For now, Innovation Labs is still in the early stages of trying to make its approach a practical standard. Its talks with major technology and identity companies suggest momentum, but not consensus. Cerf’s involvement may help bring additional attention, yet the hard work will be persuading the market that this is the right way to handle agent identity.
The outcome will depend on whether the proposed system can balance openness, trust and usability. If it is too closed, companies may reject it. If it is too loose, it may fail to provide the accountability it promises. If it works, it could become one of the quiet but essential pieces of infrastructure that make the agent economy possible.

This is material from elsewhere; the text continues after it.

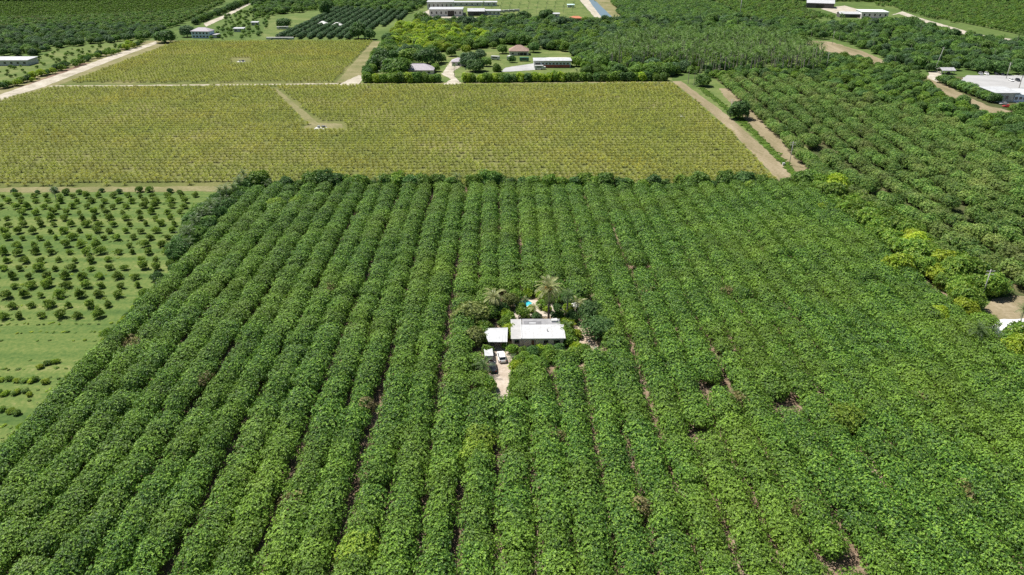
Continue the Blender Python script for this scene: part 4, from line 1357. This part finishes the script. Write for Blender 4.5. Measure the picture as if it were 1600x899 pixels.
box_vehicle('white_trailer', 'long low white trailer at the corner of the far yellow field', 438, 62.5, 2.6, 26, 2.4, 0)
box_vehicle('white_trailer', 'white trailer standing on the meadow near the dark lone tree', 442, 46, 2.5, 12, 2.8, R(15))

# top centre: modern white farm buildings and sheds
flat_building('packing_house', 'modern white packing house with a dark doorway at the top', 697, 26, 40, 22, 8, wins=7, opening=(2, 10))
flat_building('packing_house_upper', 'white flat-roofed block behind the packing house', 688, 15, 34, 18, 9, wins=6)
gable_barn('open_barn', 'white-roofed open barn with a dark front right of the packing house', 744, 25, 20, 12, 5, 3, W_ROOF)
flat_building('white_hall', 'white hall right of the open barn at the top', 769, 24, 20, 12, 5, wins=4)
flat_building('long_white_shed', 'long white shed behind the packing house at the top', 742, 10, 60, 12, 5, wins=8)
for i, (px, py) in enumerate(((723, 24), (783, 20), (791, 19.5), (799, 19), (807, 18.5))):
    box_vehicle('parked_van', ['white van parked between the packing house and the open barn', 'white van at the left of the row above the white hall', 'second white van of the row above the white hall', 'third white van of the row above the white hall', 'white van at the right of the row above the white hall'][i], px, py, 2.3, 8, 3.0, R(8), cat='van')
hip_house('orange_roofed_hut', 'small hut with an orange-red roof near the canal', 900, 33, 14, 8, 2.8, 2.0, TERRACOTTA, REDWALL, 2)
flat_building('grey_hut', 'small pale hut on the lawn left of the orange-roofed hut', 869, 27, 8, 8, 3.5, wins=1)
flat_building('pale_hut', 'small turquoise-white hut at the lawn edge near the canal', 892, 12, 9, 6, 3.2, plain('turquoise_roof', (.5, .7, .68), .6), wins=1)
sheet('farm_lawn', pxpoly((655, 30), (905, 42), (930, 36), (900, -6), (660, -6)), M_LAWN, 0.03)
sheet('farm_yard', pxpoly((640, 48), (660, 20), (680, 12), (725, 27), (775, 28), (775, 33), (680, 34)), M_MARL, 0.06)
sheet('canal_road', pxpoly((900, -6), (915, -6), (950, 36), (936, 35)), M_MARL, 0.06)
cw, nt, b = mat_nodes('canal_water')
b.inputs['Base Color'].default_value = (0.10, 0.17, 0.24, 1); b.inputs['Roughness'].default_value = 0.05
sheet('canal_bank', pxpoly((916, -8), (948, -8), (985, 36), (948, 38)), M_VERGE, 0.04)
sheet('canal', pxpoly((918, -4), (931, 2), (962, 32), (946, 35), (925, 8)), cw, 0.09, 0.3, 5)
for r in range(4):
    for c in range(11):
        px, py = 752 + c * 14 + r * 2, 27 - r * 6.5
        if py < 24 and not (px > 860 and py > 22):
            K_ROYAL.one('lawn_palm', 'palm in the spaced grid on the farm lawn at the top', 'palm', P(px, py), 'palms on the farm lawn', None, random.uniform(0.65, .9))

# right: yard, hedge, white building
sheet('brown_yard', pxpoly((1440, 118), (1470, 120), (1490, 140), (1540, 165), (1600, 178), (1600, 192), (1540, 178), (1480, 152), (1450, 138)), M_DIRT, 0.05, 1.0)
sheet('parking_yard', pxpoly((1500, 126), (1512, 118), (1640, 118), (1640, 175), (1600, 165), (1555, 150)), M_PAVE, 0.06, 0.6)
for i in range(10):
    x, y, _ = P(1472 + i * 8.9, 130 + i * 3.4)
    K_DARK.one('round_hedge_tree', 'clipped dark round tree in the hedge beside the parking yard', 'tree', (x, y, 0), 'hedge trees by the parking yard', None, (0.85, .85, .72)) if i % 2 else K_BIG.one('round_hedge_tree', 'clipped dark round tree in the hedge beside the parking yard', 'tree', (x, y, 0), 'hedge trees by the parking yard', None, (0.9, .9, .7))
flat_building('white_store', 'white flat-roofed store beside the parking yard at the right edge', 1571, 160, 15, 16, 5.5, wins=3)
flat_building('glazed_store', 'pale glazed building at the right edge beside the white store', 1603, 160, 16, 14, 4.5, plain('pale_grey_roof', (.55, .58, .6), .5), BLUEWALL, wins=6)
car('yard_car', 'silver car parked before the white store', P(1568, 164), R(80), PAINT_S, 'sedan', 1.1)
car('red_yard_car', 'red car parked at the edge of the brown yard', P(1573, 168), R(70), plain('red_car_paint', (.4, .04, .03), .25), 'sedan', 1.1)
for i, px in enumerate((1532, 1541, 1556, 1565, 1580, 1590)):
    car('shaded_car', ['silver car in the shade at the left of the parking yard', 'second shaded car from the left of the parking yard', 'dark car in the middle of the parking yard row', 'silver car in the middle of the parking yard row', 'dark car towards the right of the parking yard row', 'rightmost car of the parking yard row'][i], P(px, 117 + (i > 3) * 10), R(170), [PAINT_S, PAINT_W, PAINT_D][i % 3], 'suv', 1.1)
sheet('sandy_clearing', pxpoly((1450, 122), (1452, 112), (1470, 112), (1474, 122), (1462, 128)), M_MARL, 0.07, 0.6)
gable_barn('grey_gazebo', 'small grey-roofed shelter at the far end of the clipped hedge', 1481, 117, 9, 7, 2.8, 1.6, G_ROOF, 0, False, 'shelter')
sheet('bare_strip', pxpoly((1252, 62), (1300, 66), (1345, 80), (1386, 96), (1370, 102), (1330, 92), (1270, 74)), M_DIRT, 0.05, 1.2)

for px, py, s, kt, lab in ((1596, 182, 1.0, K_BIG, 'green tree in front of the glazed building at the right edge'), (1583, 176, .6, K_BIG, 'small green tree before the white store'), (1592, 138, 1.15, K_ROYAL, 'palm between the parked cars and the store'), (1604, 134, 1.2, K_ROYAL, 'palm at the right edge of the parking yard'),
                           (1560, 116, 1.1, K_DARK, 'large dark tree shading the parking yard'), (1535, 114, 1.1, K_DARK, 'dark tree shading the left of the parking yard'), (1590, 116, 1.1, K_DARK, 'dark tree shading the right of the parking yard')):
    kt.one('yard_tree', lab, 'tree', P(px, py), None, None, s)
for px, py, s, kt, lab in ((760, 104, .8, K_BIG, 'tree on the compound lawn left of the yard drive'), (776, 112, .9, K_HEDGE, 'bushy tree at the corner of the yard drive'), (690, 98, .8, K_BIG, 'tree behind the white compound drive'), (705, 88, .9, K_BIG, 'tree at the back of the compound lawn'),
                           (800, 98, .6, K_DARK, 'small dark tree beside the white trailer'), (680, 112, .7, K_BRIGHTBIG, 'bright tree right of the grey hip-roofed house'), (900, 104, .9, K_BRIGHTBIG, 'bright tree at the right end of the red-walled hall'), (785, 84, .9, K_BIG, 'tree left of the brown-roofed house'),
                           (833, 82, 1.0, K_DARK, 'dark tree right of the brown-roofed house'), (728, 84, .9, K_LIMEBIG, 'yellow-lime tree behind the compound lawn'), (630, 108, .9, K_BIG, 'tree at the left gable of the grey hip-roofed house')):
    kt.one('lawn_tree', lab, 'tree', P(px, py), None, None, s)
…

That is why the project is drawing attention beyond the niche of internet standards. It is about deciding how the next wave of online action will be labeled, verified and governed. And for Cerf, who helped define the architecture of the modern internet, that is a familiar kind of frontier.
Frequently asked questions
What is AI agent identity?
AI agent identity is a way to verify what software agent is acting online, who controls it and what it is authorized to do. It matters because agents are becoming capable of making decisions and taking actions on behalf of people and businesses.
What is DNSid?
DNSid is Innovation Labs’ proposed registry for AI agents. It would link an agent to an existing domain name and use cryptographic proofs to create a verifiable record of that agent’s registration over time.
Why is Vint Cerf involved?
Vint Cerf is involved because he sees AI agent identification as a new internet infrastructure problem. As one of the architects of the internet, he believes naming, accountability and trust will become critical as agents act more autonomously online.
Will one standard win for AI agents?
Not necessarily, because Cerf expects several competing approaches to emerge. He believes the standard that is most useful and most interoperable will likely gain traction, similar to how TCP/IP became dominant through real-world adoption.
Why does this matter for businesses?
This matters for businesses because autonomous agents may soon interact with other systems, make purchases, update records or trigger workflows. A shared identity standard could help companies verify who is behind an agent and audit what it does.